CHP'Lİ BELEDİYELER SALGINLA MÜCADELEYİ HİÇE SAYIYOR
CHP'nin başını kestiği bir kesim yine bozgunculuk peşindedir. Salgınla mücadele güçlü bir koordinasyonu gerektiriyor. Uygulamanın her il, ilçe, mahalle düzeyinde bu anlayışla yürütülmesi şarttır. Peki CHP'li belediyeler ne yapıyor? Cumhurbaşkanlığını, sağlık bakanlığını, valiliği, kaymakamlığı hiçe sayarak kendi başına yardım toplamaya, ekmek dağıtmaya, hastane kurmaya çalışıyorlar. Asli işlerini yürütemeyen CHP'li belediyelerin salgınla mücadeleyi hiçe sayarak bu tür faaliyetlerin amacı halka hizmet vermek değil şov yapmaktır.

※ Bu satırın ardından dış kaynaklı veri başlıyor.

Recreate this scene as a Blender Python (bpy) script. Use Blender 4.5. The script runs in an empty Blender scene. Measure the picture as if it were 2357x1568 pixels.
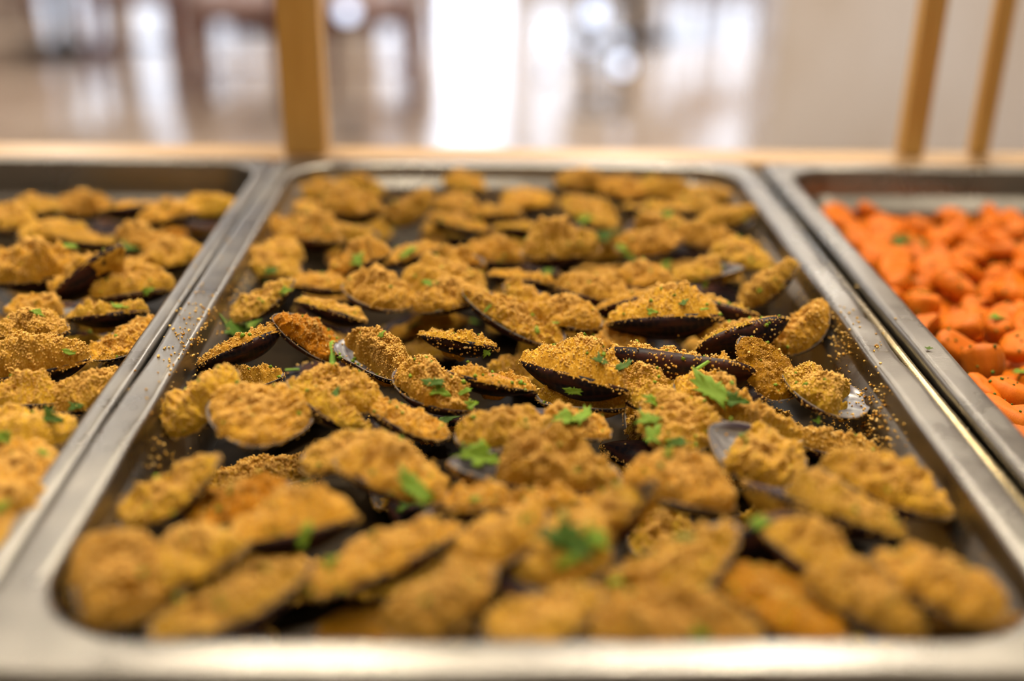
import bpy, bmesh, math, random
import numpy as np
from mathutils import Vector, Matrix
random.seed(7); rng = np.random.default_rng(7)
R = math.radians
C = bpy.context.scene.collection
MM = 0.001
RIM = 0.90                       # height of the pan rims above the floor (m)

# ------------------------------------------------------------------ camera
F_PX, PITCH, YAW, ROLL = 2594.4, 0.41619, 0.02475, 0.01584
CAM = Vector((-18.34*MM, -238.2*MM, RIM + 202.13*MM))
fw = Vector((math.sin(YAW)*math.cos(PITCH), math.cos(YAW)*math.cos(PITCH), -math.sin(PITCH)))
r0 = fw.cross(Vector((0, 0, 1))).normalized(); u0 = r0.cross(fw)
cr = r0*math.cos(ROLL) + u0*math.sin(ROLL); cu = -r0*math.sin(ROLL) + u0*math.cos(ROLL)
cam = bpy.data.cameras.new('camera'); co = bpy.data.objects.new('camera', cam); C.objects.link(co)
co.matrix_world = Matrix(((cr.x, cu.x, -fw.x, CAM.x), (cr.y, cu.y, -fw.y, CAM.y), (cr.z, cu.z, -fw.z, CAM.z), (0, 0, 0, 1)))
cam.sensor_width = 36; cam.lens = F_PX/2357*36; cam.clip_start = 0.01
cam.dof.use_dof = True; cam.dof.focus_distance = 0.492; cam.dof.aperture_fstop = 2.4
bpy.context.scene.camera = co

# ------------------------------------------------------------------ world, lights, exposure
sc = bpy.context.scene
sc.view_settings.view_transform = 'Standard'; sc.view_settings.look = 'None'
sc.view_settings.exposure = -0.18; sc.view_settings.gamma = 1.0; sc.view_settings.use_curve_mapping = False
w = bpy.data.worlds.new('world'); sc.world = w; w.use_nodes = True
w.node_tree.nodes['Background'].inputs[0].default_value = (0.75, 0.85, 1.0, 1); w.node_tree.nodes['Background'].inputs[1].default_value = 0.4
def area(name, loc, size, power, col, rot=(0, 0, 0), shape='DISK', sy=None):
    l = bpy.data.lights.new(name, 'AREA'); l.shape = shape; l.size = size; l.energy = power; l.color = col
    if sy: l.size_y = sy
    o = bpy.data.objects.new(name, l); C.objects.link(o); o.location = loc; o.rotation_euler = rot
    return o
WARM = (1.0, 0.86, 0.66); NEUT = (1.0, 0.93, 0.84)
# ceiling lights of the hall (power here, housings are built with the ceiling)
LAMPS = [(-1.3, 0.9), (0.9, 1.3), (-0.35, -0.6), (1.4, -0.5), (-2.6, 3.2), (1.05, 2.75), (3.4, 3.0), (-2.6, 6.4), (0.8, 6.6), (3.6, 6.4)]
for k, (x, y) in enumerate(LAMPS):
    area('ceiling_lamp_light', (x, y, 2.93), 0.34, 14 if k < 4 else (30 if k < 7 else 75), WARM if k < 4 else NEUT)
area('counter_lamp_light', (-0.30, 0.80, 2.3), 0.20, 24, WARM)      # spot row over the buffet
area('counter_lamp_light', (0.35, 0.75, 2.3), 0.20, 24, WARM)
area('ceiling_panel_light', (-0.2, -0.1, 2.92), 1.2, 5, NEUT, shape='RECTANGLE', sy=0.6)

# ------------------------------------------------------------------ helpers
def ray(px, py):
    d = fw + cr*((px - 1178.5)/F_PX) - cu*((py - 784)/F_PX)
    return d.normalized()
def at(px, py, z):               # point where the sight line through a pixel meets height z (metres above the floor)
    d = ray(px, py); return CAM + d*((z - CAM.z)/d.z)
def tag(o, label=None, cat=None, group=None, kind=None):
    if label: o['label'] = label
    if cat: o['category'] = cat
    if group: o['group'] = group
    if kind: o['kind'] = kind
    return o
def empty(name, loc=(0, 0, 0), rz=0):
    o = bpy.data.objects.new(name, None); C.objects.link(o); o.location = loc; o.rotation_euler = (0, 0, rz); o.empty_display_size = .02
    return o
def link(name, me, parent=None):
    o = bpy.data.objects.new(name, me); C.objects.link(o)
    if parent: o.parent = parent
    return o
def mesh_np(name, v, f, mats, smooth=True, fm=None, uv=None):
    me = bpy.data.meshes.new(name); me.from_pydata([tuple(p) for p in v], [], [tuple(q) for q in f])
    for m in (mats if isinstance(mats, (list, tuple)) else [mats]): me.materials.append(m)
    if fm is not None: me.polygons.foreach_set('material_index', np.asarray(fm, dtype=np.int32))
    if smooth: me.polygons.foreach_set('use_smooth', np.ones(len(me.polygons), dtype=bool))
    if uv is not None:
        l = me.uv_layers.new(name='uv'); idx = np.empty(len(me.loops), dtype=np.int32); me.loops.foreach_get('vertex_index', idx)
        l.data.foreach_set('uv', np.asarray(uv, dtype=np.float32)[idx].ravel())
    me.update(); return me
def bm_obj(name, bm, mat, parent=None, smooth=False, bevel=0):
    if bevel: bmesh.ops.bevel(bm, geom=bm.edges[:], offset=bevel, segments=2, affect='EDGES', clamp_overlap=True)
    me = bpy.data.meshes.new(name); bm.to_mesh(me); bm.free(); me.materials.append(mat)
    if smooth:
        for p in me.polygons: p.use_smooth = True
    return link(name, me, parent)
def box(bm, x0, x1, y0, y1, z0, z1):
    r = bmesh.ops.create_cube(bm, size=1.0)
    for v in r['verts']:
        v.co = Vector(((x0+x1)/2 + v.co.x*(x1-x0), (y0+y1)/2 + v.co.y*(y1-y0), (z0+z1)/2 + v.co.z*(z1-z0)))
    return r['verts']
def boxo(name, dims, mat, parent=None, bevel=0):
    bm = bmesh.new(); box(bm, *dims); return bm_obj(name, bm, mat, parent, bevel=bevel)
def rod(bm, a, b, ra, rb=None, n=12):
    a = Vector(a); b = Vector(b); d = b - a
    r = bmesh.ops.create_cone(bm, cap_ends=True, segments=n, radius1=ra, radius2=rb if rb is not None else ra, depth=d.length)
    M = Matrix.Translation((a+b)/2) @ d.to_track_quat('Z', 'Y').to_matrix().to_4x4()
    for v in r['verts']: v.co = M @ v.co
    return r['verts']
def lathe(bm, prof, n=28, cx=0, cy=0):
    rings = []
    for (rr, z) in prof: rings.append([bm.verts.new((cx + rr*math.cos(2*math.pi*k/n), cy + rr*math.sin(2*math.pi*k/n), z)) for k in range(n)])
    for a, b in zip(rings, rings[1:]):
        for k in range(n): bm.faces.new((a[k], a[(k+1) % n], b[(k+1) % n], b[k]))
    bm.faces.new(rings[0][::-1]); bm.faces.new(rings[-1])
# numpy value noise
LAT = rng.random((64, 64, 64)).astype(np.float64)
def noise(p):
    p = np.asarray(p); i = np.floor(p).astype(int); f = p - i; f = f*f*(3-2*f)
    out = 0
    for dx in (0, 1):
        for dy in (0, 1):
            for dz in (0, 1):
                wgt = (f[:, 0] if dx else 1-f[:, 0])*(f[:, 1] if dy else 1-f[:, 1])*(f[:, 2] if dz else 1-f[:, 2])
                out = out + wgt*LAT[(i[:, 0]+dx) % 64, (i[:, 1]+dy) % 64, (i[:, 2]+dz) % 64]
    return out*2-1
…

Adana, İstanbul ve Mersin belediyelerinin sokağa çıkma yasağı sırasında sergiledikleri tavrın başka hiçbir açıklaması yoktur. Mesela Mersin'de CHP'li büyükşehir belediyesi şov yaparken aynı partinin Yenişehir ve Mezitli belediyeleri valilikle işbirliği halinde faaliyet yürütmüştür. Bu tür teşebbüsler FETÖ ve PKK gibi örgütler tarafından da denenmiştir.
TEDBİRLERİ SABOTE ETMEYE ÇALIŞIYORLAR
Salgın sebebiyle sağlık sisteminin çökmesini, kamu güvenliğinin zaafa uğramasını bekleyenler umdukları olmayınca gözlerini yapılan hizmetlere dikmişlerdir. Şimdi de maalesef salgın hastalıkla mücadele için alınan tedbirleri sabote etmeye çalışıyorlar. Ülkemizin ciddi kayıplar veren yerler arasına girmelerini bekliyorlardı. Umutlarını Uganda'ya bağlayacak kadar küçüldüler. Güya hükümetle yarışmaya kalktılar. Onlar fuar merkezini veya merkezlerini panellerle bölerek oralarda, içindeki standları sahra hastanesi diye yutturmaya kalktılar.
BİZ KİMSENİN PARASINA EL KOYMADIK
Siz kendinize ait olmayan böyle bir alana veya böyle bir konuda konuşma hakkına sahip değilsiniz. Devlet yardımları tek hesapta toplayınca da 'paralarımıza el konuldu' yalanına sarıldılar. Devlet olarak biz kimsenin parasına el koymadık ve böyle bir yanlışın içine girmedik, girmeyiz.